Hussar
Legend
Yes, I do love OD&D, that is true.
Characters did have niche skills... not only did this encourage players to focus less on combat, but it also meant "balance" in an adventure was up to the DM.
The cheesy A-Team example works here... Hannibal comes up with a plan... Face seduces the receptionist at the front desk of the military base while Murdoch hacks into the computers and finds out where the missiles are kept... B.A. then goes and punches the guy guarding the missiles and steals them so everyone is safe.
Yay! A story is told... ok not a great story but the A_team never had great writing, it was a weekly TV serial.
My point is, only B.A. "shines" at combat... but it doesn't matter, because without the team, B.A. would simply fail... so they work together to solve a problem and every wins because they all played a part.
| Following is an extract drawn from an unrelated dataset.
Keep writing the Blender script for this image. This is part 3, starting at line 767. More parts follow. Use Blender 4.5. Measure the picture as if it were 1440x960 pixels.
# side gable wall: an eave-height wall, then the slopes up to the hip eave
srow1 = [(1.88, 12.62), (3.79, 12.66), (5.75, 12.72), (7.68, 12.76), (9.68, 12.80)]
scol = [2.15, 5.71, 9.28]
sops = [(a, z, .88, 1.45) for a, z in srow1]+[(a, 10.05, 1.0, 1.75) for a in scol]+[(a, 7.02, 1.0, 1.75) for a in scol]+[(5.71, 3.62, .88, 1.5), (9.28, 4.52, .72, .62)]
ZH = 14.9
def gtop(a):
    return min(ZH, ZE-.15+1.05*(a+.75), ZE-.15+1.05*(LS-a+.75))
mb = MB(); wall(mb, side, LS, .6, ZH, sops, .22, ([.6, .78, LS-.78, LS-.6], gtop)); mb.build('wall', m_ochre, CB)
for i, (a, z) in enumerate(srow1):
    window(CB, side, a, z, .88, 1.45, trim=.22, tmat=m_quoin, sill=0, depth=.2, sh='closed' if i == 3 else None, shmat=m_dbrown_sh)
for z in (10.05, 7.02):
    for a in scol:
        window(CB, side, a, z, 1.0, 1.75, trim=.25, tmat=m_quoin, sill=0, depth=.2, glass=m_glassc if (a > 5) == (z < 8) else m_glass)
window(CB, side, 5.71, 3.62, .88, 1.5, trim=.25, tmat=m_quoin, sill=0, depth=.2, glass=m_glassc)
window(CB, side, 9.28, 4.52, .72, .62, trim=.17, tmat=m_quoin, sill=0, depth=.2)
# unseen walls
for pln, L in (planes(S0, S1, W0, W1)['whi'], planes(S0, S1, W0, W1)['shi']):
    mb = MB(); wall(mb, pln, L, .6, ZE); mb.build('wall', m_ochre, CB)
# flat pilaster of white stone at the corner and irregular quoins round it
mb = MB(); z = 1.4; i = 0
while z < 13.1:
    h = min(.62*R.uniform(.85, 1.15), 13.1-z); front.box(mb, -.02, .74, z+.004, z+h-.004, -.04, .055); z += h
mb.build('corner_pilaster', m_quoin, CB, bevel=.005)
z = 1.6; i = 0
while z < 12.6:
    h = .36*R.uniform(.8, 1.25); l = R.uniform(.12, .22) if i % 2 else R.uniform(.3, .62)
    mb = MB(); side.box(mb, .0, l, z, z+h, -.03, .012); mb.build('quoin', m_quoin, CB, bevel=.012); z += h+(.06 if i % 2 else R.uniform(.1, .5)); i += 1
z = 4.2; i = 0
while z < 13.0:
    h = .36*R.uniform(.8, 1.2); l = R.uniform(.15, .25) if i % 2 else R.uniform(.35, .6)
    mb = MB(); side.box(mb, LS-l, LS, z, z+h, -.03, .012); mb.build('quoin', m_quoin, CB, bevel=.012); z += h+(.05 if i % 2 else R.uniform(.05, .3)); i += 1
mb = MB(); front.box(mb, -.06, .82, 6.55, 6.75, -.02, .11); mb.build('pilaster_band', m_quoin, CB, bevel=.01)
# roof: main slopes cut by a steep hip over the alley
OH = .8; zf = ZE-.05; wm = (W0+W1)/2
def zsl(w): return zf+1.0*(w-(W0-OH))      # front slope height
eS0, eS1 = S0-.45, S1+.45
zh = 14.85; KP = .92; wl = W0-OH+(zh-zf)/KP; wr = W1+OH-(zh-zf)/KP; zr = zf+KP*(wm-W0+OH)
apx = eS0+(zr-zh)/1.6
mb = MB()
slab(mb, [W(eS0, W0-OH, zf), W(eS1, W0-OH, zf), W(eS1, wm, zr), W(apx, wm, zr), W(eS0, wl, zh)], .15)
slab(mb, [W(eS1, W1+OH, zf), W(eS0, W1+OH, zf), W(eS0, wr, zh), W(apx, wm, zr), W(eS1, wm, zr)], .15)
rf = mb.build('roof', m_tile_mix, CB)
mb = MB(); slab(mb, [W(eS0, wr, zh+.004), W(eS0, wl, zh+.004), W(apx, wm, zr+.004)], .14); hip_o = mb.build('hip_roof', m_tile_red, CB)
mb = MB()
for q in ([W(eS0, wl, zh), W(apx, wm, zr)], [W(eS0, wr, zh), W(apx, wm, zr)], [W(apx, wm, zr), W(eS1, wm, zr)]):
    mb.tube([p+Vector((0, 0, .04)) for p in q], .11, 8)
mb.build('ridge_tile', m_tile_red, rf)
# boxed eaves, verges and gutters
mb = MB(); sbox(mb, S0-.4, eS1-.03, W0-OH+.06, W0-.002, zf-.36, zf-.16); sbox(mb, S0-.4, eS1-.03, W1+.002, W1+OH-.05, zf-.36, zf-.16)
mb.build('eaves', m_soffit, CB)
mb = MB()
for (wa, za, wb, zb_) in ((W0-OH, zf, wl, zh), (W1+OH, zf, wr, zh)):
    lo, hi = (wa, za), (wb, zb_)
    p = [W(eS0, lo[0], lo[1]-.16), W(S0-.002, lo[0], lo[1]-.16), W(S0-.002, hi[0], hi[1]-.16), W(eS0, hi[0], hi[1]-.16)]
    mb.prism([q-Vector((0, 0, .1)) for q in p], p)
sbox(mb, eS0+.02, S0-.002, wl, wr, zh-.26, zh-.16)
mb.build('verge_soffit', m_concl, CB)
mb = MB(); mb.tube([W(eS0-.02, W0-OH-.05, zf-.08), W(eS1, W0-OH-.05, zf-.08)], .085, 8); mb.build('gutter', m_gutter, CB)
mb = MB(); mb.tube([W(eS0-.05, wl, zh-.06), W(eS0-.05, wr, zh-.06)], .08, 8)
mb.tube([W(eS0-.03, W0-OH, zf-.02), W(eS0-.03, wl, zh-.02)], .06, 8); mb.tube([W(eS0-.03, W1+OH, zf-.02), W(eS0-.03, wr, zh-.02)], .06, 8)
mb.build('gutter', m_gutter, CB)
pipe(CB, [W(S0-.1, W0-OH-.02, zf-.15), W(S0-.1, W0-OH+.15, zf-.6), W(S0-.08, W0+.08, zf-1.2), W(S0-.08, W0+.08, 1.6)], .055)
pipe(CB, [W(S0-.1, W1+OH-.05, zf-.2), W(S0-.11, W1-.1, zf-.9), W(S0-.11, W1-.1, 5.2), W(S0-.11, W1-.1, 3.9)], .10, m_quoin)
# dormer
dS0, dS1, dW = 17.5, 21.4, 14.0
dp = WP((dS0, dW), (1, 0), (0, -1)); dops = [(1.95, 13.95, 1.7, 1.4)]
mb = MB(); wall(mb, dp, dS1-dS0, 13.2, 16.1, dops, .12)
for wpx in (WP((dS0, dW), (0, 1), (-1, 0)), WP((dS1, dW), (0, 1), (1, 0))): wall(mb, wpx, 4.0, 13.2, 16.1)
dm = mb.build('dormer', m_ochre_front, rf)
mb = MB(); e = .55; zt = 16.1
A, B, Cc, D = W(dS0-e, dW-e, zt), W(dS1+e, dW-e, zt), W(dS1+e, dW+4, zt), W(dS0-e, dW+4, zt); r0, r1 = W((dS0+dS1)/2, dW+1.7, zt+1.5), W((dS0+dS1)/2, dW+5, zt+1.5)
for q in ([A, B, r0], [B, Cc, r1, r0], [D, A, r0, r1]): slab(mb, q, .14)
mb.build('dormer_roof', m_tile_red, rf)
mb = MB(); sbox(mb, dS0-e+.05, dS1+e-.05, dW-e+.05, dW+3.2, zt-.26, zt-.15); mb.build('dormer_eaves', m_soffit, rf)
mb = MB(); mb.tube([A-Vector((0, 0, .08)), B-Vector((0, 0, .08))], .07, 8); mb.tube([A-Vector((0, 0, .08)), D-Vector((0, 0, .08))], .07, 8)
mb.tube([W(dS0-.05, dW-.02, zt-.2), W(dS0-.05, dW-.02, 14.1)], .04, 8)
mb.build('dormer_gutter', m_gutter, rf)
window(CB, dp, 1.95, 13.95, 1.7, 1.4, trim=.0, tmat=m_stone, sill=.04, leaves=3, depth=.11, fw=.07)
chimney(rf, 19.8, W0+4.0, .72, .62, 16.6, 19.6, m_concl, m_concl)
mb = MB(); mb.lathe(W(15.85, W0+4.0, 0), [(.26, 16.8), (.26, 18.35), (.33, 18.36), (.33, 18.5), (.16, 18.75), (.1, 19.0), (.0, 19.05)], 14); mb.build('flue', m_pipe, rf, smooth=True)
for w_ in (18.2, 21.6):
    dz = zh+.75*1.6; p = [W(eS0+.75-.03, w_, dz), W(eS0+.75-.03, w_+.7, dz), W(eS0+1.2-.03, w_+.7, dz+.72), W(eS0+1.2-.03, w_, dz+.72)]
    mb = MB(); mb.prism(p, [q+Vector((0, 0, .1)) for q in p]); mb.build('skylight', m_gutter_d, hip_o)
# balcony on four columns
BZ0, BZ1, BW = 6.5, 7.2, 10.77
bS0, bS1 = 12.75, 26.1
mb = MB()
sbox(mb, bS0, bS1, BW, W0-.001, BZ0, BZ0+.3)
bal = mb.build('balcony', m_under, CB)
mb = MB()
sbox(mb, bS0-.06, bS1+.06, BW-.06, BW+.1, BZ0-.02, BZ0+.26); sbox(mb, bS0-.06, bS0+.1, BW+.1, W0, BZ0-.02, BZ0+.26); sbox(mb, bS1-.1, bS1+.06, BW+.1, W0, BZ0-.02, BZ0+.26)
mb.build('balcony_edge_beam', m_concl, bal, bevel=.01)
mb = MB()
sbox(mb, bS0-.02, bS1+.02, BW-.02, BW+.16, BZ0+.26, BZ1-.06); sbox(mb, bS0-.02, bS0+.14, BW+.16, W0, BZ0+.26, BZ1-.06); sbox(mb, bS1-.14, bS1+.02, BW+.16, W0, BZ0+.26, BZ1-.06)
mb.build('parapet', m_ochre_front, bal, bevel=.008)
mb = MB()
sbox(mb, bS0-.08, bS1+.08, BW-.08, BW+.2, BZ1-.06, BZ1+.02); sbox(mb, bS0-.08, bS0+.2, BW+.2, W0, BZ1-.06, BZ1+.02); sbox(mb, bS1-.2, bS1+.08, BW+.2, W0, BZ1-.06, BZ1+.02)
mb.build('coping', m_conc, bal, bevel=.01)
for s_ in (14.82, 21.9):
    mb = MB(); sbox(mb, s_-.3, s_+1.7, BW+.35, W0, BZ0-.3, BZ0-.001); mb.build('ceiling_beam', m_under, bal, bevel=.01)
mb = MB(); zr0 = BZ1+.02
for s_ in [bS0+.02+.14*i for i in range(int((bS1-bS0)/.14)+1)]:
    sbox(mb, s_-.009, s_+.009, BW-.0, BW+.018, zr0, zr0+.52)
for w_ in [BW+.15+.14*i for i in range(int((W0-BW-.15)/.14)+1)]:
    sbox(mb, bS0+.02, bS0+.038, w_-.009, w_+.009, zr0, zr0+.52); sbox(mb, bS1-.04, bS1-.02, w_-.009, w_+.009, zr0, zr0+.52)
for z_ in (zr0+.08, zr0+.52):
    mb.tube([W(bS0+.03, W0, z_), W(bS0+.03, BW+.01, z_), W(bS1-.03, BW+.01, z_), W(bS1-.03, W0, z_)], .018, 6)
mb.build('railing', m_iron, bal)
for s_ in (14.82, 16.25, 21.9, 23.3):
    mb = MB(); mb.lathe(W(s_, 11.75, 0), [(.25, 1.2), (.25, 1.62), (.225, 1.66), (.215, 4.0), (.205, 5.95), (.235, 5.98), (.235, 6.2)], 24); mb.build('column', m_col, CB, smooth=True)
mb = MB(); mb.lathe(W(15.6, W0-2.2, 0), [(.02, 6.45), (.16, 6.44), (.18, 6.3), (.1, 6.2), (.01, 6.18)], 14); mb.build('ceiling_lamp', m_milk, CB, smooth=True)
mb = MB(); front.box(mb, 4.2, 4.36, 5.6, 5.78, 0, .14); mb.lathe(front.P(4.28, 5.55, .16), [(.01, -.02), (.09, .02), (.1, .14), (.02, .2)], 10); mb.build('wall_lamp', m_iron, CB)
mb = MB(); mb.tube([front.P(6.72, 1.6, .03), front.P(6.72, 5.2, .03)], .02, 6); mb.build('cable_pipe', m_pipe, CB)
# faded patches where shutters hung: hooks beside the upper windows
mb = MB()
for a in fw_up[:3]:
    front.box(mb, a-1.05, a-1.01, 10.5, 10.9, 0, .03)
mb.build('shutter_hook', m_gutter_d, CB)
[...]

Also, the summary of an evening of gaming is not just out takes from a fight... the fighter holds off the owl bear, while the mage dispels magic on the locked door so the thief can pick the arcane lock properly and let them escape... this seems like a completely acceptable game to me... and my players.
In some cases, the folks playing Rogues and Mages don't even want to fight... since they see it as "not their thing"... so I accommodate them.
So I totally admit, you have me pegged... I do love a good combat yep... but it's not the whole story, there are so many more colors in the palette I just have to use them.
See, the problem with this is that every scenario has to be strongly contrived so that there are things for everyone to do. IOW, you have to have a very specific scenario with an owl bear, an arcane lock and a locked door.
And you have to do it every single scenario.
The more scenarios where you don't contrive things for everyone to do, the more classes get sidelined. In a combat light 3e game, the fighter doesn't get to do a whole lot - he doesn't exactly have a whole lot of skills to fall back on. In a plains of the dead scenario, the rogue is sitting around twiddling his thumbs because he can't actually hurt anything and there's just no real traps to deal with in the middle of the plains.
So on and so forth.
If the DM is really on the ball, he can make sure that everyone has something to do. But, that also places some serious constraints on what scenarios you design. Every crypt has to have lots of locked doors and traps, regardless of whether or not it really makes sense to do so just so the rogue player isn't bored out of his tree.
In early D&D, this wasn't a problem. The massive dungeon that was often presumed for play always contained all sorts of stuff for everyone to do. Great. But, we're a few years beyond playing a dungeon crawl game and nothing else.
Can a DM whose on the ball make sure that this isn't a problem? Of course. Or, you can adjust the classes, and yes, make them a bit more homogeneous possibly, and let the players individualize their characters through play, rather than simply by having unique mechanics that other characters don't have.